--- PROVIDED INFORMATION ---
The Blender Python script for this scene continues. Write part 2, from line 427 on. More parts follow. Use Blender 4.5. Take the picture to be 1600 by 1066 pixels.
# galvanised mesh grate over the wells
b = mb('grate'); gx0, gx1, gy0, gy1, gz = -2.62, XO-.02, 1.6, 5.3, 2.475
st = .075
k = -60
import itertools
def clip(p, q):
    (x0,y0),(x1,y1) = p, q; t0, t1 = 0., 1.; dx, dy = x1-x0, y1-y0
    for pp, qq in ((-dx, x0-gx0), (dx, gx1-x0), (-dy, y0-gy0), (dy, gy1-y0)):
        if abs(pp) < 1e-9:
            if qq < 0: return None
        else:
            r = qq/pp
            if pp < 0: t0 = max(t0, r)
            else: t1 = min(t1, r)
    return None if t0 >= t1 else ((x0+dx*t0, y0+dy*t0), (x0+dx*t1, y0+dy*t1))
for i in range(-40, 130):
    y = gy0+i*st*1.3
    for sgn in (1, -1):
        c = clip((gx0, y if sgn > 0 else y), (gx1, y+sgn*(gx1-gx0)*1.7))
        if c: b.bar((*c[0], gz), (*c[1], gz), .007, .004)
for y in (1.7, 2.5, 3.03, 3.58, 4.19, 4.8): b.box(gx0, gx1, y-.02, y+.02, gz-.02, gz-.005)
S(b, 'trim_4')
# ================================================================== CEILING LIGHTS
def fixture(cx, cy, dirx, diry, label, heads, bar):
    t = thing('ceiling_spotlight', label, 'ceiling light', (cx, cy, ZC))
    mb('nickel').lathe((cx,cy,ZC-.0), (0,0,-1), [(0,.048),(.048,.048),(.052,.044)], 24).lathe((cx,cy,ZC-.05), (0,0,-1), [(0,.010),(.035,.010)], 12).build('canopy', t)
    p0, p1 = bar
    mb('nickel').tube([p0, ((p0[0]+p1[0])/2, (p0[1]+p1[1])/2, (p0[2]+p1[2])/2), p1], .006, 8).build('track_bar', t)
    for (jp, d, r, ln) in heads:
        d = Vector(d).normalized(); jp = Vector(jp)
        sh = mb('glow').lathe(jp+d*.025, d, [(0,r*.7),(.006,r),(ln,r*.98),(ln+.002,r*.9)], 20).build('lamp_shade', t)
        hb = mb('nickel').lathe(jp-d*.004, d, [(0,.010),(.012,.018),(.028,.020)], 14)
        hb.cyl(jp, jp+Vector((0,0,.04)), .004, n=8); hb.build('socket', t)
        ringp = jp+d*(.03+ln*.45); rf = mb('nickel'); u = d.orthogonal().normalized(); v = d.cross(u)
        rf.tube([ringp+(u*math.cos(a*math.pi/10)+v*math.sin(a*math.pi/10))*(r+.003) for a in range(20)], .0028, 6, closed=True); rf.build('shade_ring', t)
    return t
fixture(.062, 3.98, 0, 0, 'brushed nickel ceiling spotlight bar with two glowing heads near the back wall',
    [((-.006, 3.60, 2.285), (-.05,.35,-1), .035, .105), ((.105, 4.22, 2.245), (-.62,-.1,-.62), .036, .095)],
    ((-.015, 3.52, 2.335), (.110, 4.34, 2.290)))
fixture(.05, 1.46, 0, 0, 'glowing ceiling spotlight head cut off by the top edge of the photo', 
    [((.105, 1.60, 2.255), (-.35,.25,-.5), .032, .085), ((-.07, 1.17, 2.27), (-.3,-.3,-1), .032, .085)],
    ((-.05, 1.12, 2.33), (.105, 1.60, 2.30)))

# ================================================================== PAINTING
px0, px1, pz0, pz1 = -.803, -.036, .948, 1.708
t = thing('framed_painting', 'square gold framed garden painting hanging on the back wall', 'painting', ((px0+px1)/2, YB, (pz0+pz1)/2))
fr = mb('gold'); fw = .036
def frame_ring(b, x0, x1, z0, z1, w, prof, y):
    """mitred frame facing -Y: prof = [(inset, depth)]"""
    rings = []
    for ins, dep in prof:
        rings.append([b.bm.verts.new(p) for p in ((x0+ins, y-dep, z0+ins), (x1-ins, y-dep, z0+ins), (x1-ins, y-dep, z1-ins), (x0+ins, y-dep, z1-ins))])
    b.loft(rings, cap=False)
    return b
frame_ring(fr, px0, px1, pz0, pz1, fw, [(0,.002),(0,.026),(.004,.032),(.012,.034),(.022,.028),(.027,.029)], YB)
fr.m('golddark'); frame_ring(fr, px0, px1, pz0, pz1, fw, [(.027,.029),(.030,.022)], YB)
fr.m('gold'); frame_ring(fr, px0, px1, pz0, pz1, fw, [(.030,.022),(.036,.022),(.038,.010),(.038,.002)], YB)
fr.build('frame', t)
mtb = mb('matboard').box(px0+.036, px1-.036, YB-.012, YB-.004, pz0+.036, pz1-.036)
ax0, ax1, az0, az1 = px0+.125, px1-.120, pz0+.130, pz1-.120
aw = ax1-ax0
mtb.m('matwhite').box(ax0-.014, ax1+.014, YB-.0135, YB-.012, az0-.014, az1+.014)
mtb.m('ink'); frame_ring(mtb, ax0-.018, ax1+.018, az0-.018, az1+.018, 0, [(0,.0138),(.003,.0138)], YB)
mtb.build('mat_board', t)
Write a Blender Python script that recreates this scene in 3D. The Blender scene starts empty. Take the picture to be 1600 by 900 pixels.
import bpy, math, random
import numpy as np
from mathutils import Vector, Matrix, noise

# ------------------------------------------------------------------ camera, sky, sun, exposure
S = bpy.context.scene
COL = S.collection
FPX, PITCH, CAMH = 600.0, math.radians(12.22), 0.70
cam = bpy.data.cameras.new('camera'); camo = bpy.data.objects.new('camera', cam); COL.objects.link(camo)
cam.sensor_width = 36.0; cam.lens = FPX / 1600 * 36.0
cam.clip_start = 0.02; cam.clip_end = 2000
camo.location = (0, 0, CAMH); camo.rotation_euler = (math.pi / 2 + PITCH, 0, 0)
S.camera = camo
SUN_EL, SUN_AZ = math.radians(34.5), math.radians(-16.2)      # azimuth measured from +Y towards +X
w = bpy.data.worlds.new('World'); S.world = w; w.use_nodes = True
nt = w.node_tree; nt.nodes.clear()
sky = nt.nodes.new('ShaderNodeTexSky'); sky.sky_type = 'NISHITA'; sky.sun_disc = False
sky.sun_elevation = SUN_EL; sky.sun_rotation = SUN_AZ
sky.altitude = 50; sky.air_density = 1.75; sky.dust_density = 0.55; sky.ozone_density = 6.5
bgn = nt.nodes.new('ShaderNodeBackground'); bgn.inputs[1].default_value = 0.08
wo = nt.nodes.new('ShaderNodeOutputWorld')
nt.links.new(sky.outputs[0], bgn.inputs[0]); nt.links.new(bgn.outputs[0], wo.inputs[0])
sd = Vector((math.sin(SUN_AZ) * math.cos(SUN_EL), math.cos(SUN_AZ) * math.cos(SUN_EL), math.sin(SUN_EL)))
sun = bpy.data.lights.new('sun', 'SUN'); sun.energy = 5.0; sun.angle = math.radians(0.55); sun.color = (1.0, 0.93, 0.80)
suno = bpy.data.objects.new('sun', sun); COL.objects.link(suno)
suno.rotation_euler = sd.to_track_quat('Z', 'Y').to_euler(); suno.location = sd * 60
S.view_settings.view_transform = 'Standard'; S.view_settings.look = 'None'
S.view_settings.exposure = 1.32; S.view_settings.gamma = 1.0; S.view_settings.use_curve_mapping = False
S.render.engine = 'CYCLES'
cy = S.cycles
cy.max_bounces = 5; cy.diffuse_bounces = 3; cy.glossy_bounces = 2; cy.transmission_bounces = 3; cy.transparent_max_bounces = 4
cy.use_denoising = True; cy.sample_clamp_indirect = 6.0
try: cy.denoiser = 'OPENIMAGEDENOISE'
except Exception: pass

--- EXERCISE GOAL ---
Take the records above and return them exactly as written.

--- TASK OUTPUT ---
The Blender Python script for this scene continues. Write part 2, from line 427 on. More parts follow. Use Blender 4.5. Take the picture to be 1600 by 1066 pixels.
# galvanised mesh grate over the wells
b = mb('grate'); gx0, gx1, gy0, gy1, gz = -2.62, XO-.02, 1.6, 5.3, 2.475
st = .075
k = -60
import itertools
def clip(p, q):
    (x0,y0),(x1,y1) = p, q; t0, t1 = 0., 1.; dx, dy = x1-x0, y1-y0
    for pp, qq in ((-dx, x0-gx0), (dx, gx1-x0), (-dy, y0-gy0), (dy, gy1-y0)):
        if abs(pp) < 1e-9:
            if qq < 0: return None
        else:
            r = qq/pp
            if pp < 0: t0 = max(t0, r)
            else: t1 = min(t1, r)
    return None if t0 >= t1 else ((x0+dx*t0, y0+dy*t0), (x0+dx*t1, y0+dy*t1))
for i in range(-40, 130):
    y = gy0+i*st*1.3
    for sgn in (1, -1):
        c = clip((gx0, y if sgn > 0 else y), (gx1, y+sgn*(gx1-gx0)*1.7))
        if c: b.bar((*c[0], gz), (*c[1], gz), .007, .004)
for y in (1.7, 2.5, 3.03, 3.58, 4.19, 4.8): b.box(gx0, gx1, y-.02, y+.02, gz-.02, gz-.005)
S(b, 'trim_4')
# ================================================================== CEILING LIGHTS
def fixture(cx, cy, dirx, diry, label, heads, bar):
    t = thing('ceiling_spotlight', label, 'ceiling light', (cx, cy, ZC))
    mb('nickel').lathe((cx,cy,ZC-.0), (0,0,-1), [(0,.048),(.048,.048),(.052,.044)], 24).lathe((cx,cy,ZC-.05), (0,0,-1), [(0,.010),(.035,.010)], 12).build('canopy', t)
    p0, p1 = bar
    mb('nickel').tube([p0, ((p0[0]+p1[0])/2, (p0[1]+p1[1])/2, (p0[2]+p1[2])/2), p1], .006, 8).build('track_bar', t)
    for (jp, d, r, ln) in heads:
        d = Vector(d).normalized(); jp = Vector(jp)
        sh = mb('glow').lathe(jp+d*.025, d, [(0,r*.7),(.006,r),(ln,r*.98),(ln+.002,r*.9)], 20).build('lamp_shade', t)
        hb = mb('nickel').lathe(jp-d*.004, d, [(0,.010),(.012,.018),(.028,.020)], 14)
        hb.cyl(jp, jp+Vector((0,0,.04)), .004, n=8); hb.build('socket', t)
        ringp = jp+d*(.03+ln*.45); rf = mb('nickel'); u = d.orthogonal().normalized(); v = d.cross(u)
        rf.tube([ringp+(u*math.cos(a*math.pi/10)+v*math.sin(a*math.pi/10))*(r+.003) for a in range(20)], .0028, 6, closed=True); rf.build('shade_ring', t)
    return t
fixture(.062, 3.98, 0, 0, 'brushed nickel ceiling spotlight bar with two glowing heads near the back wall',
    [((-.006, 3.60, 2.285), (-.05,.35,-1), .035, .105), ((.105, 4.22, 2.245), (-.62,-.1,-.62), .036, .095)],
    ((-.015, 3.52, 2.335), (.110, 4.34, 2.290)))
fixture(.05, 1.46, 0, 0, 'glowing ceiling spotlight head cut off by the top edge of the photo', 
    [((.105, 1.60, 2.255), (-.35,.25,-.5), .032, .085), ((-.07, 1.17, 2.27), (-.3,-.3,-1), .032, .085)],
    ((-.05, 1.12, 2.33), (.105, 1.60, 2.30)))

# ================================================================== PAINTING
px0, px1, pz0, pz1 = -.803, -.036, .948, 1.708
t = thing('framed_painting', 'square gold framed garden painting hanging on the back wall', 'painting', ((px0+px1)/2, YB, (pz0+pz1)/2))
fr = mb('gold'); fw = .036
def frame_ring(b, x0, x1, z0, z1, w, prof, y):
    """mitred frame facing -Y: prof = [(inset, depth)]"""
    rings = []
    for ins, dep in prof:
        rings.append([b.bm.verts.new(p) for p in ((x0+ins, y-dep, z0+ins), (x1-ins, y-dep, z0+ins), (x1-ins, y-dep, z1-ins), (x0+ins, y-dep, z1-ins))])
    b.loft(rings, cap=False)
    return b
frame_ring(fr, px0, px1, pz0, pz1, fw, [(0,.002),(0,.026),(.004,.032),(.012,.034),(.022,.028),(.027,.029)], YB)
fr.m('golddark'); frame_ring(fr, px0, px1, pz0, pz1, fw, [(.027,.029),(.030,.022)], YB)
fr.m('gold'); frame_ring(fr, px0, px1, pz0, pz1, fw, [(.030,.022),(.036,.022),(.038,.010),(.038,.002)], YB)
fr.build('frame', t)
mtb = mb('matboard').box(px0+.036, px1-.036, YB-.012, YB-.004, pz0+.036, pz1-.036)
ax0, ax1, az0, az1 = px0+.125, px1-.120, pz0+.130, pz1-.120
aw = ax1-ax0
mtb.m('matwhite').box(ax0-.014, ax1+.014, YB-.0135, YB-.012, az0-.014, az1+.014)
mtb.m('ink'); frame_ring(mtb, ax0-.018, ax1+.018, az0-.018, az1+.018, 0, [(0,.0138),(.003,.0138)], YB)
mtb.build('mat_board', t)
Write a Blender Python script that recreates this scene in 3D. The Blender scene starts empty. Take the picture to be 1600 by 900 pixels.
import bpy, math, random
import numpy as np
from mathutils import Vector, Matrix, noise

# ------------------------------------------------------------------ camera, sky, sun, exposure
S = bpy.context.scene
COL = S.collection
FPX, PITCH, CAMH = 600.0, math.radians(12.22), 0.70
cam = bpy.data.cameras.new('camera'); camo = bpy.data.objects.new('camera', cam); COL.objects.link(camo)
cam.sensor_width = 36.0; cam.lens = FPX / 1600 * 36.0
cam.clip_start = 0.02; cam.clip_end = 2000
camo.location = (0, 0, CAMH); camo.rotation_euler = (math.pi / 2 + PITCH, 0, 0)
S.camera = camo
SUN_EL, SUN_AZ = math.radians(34.5), math.radians(-16.2)      # azimuth measured from +Y towards +X
w = bpy.data.worlds.new('World'); S.world = w; w.use_nodes = True
nt = w.node_tree; nt.nodes.clear()
sky = nt.nodes.new('ShaderNodeTexSky'); sky.sky_type = 'NISHITA'; sky.sun_disc = False
sky.sun_elevation = SUN_EL; sky.sun_rotation = SUN_AZ
sky.altitude = 50; sky.air_density = 1.75; sky.dust_density = 0.55; sky.ozone_density = 6.5
bgn = nt.nodes.new('ShaderNodeBackground'); bgn.inputs[1].default_value = 0.08
wo = nt.nodes.new('ShaderNodeOutputWorld')
nt.links.new(sky.outputs[0], bgn.inputs[0]); nt.links.new(bgn.outputs[0], wo.inputs[0])
sd = Vector((math.sin(SUN_AZ) * math.cos(SUN_EL), math.cos(SUN_AZ) * math.cos(SUN_EL), math.sin(SUN_EL)))
sun = bpy.data.lights.new('sun', 'SUN'); sun.energy = 5.0; sun.angle = math.radians(0.55); sun.color = (1.0, 0.93, 0.80)
suno = bpy.data.objects.new('sun', sun); COL.objects.link(suno)
suno.rotation_euler = sd.to_track_quat('Z', 'Y').to_euler(); suno.location = sd * 60
S.view_settings.view_transform = 'Standard'; S.view_settings.look = 'None'
S.view_settings.exposure = 1.32; S.view_settings.gamma = 1.0; S.view_settings.use_curve_mapping = False
S.render.engine = 'CYCLES'
cy = S.cycles
cy.max_bounces = 5; cy.diffuse_bounces = 3; cy.glossy_bounces = 2; cy.transmission_bounces = 3; cy.transparent_max_bounces = 4
cy.use_denoising = True; cy.sample_clamp_indirect = 6.0
try: cy.denoiser = 'OPENIMAGEDENOISE'
except Exception: pass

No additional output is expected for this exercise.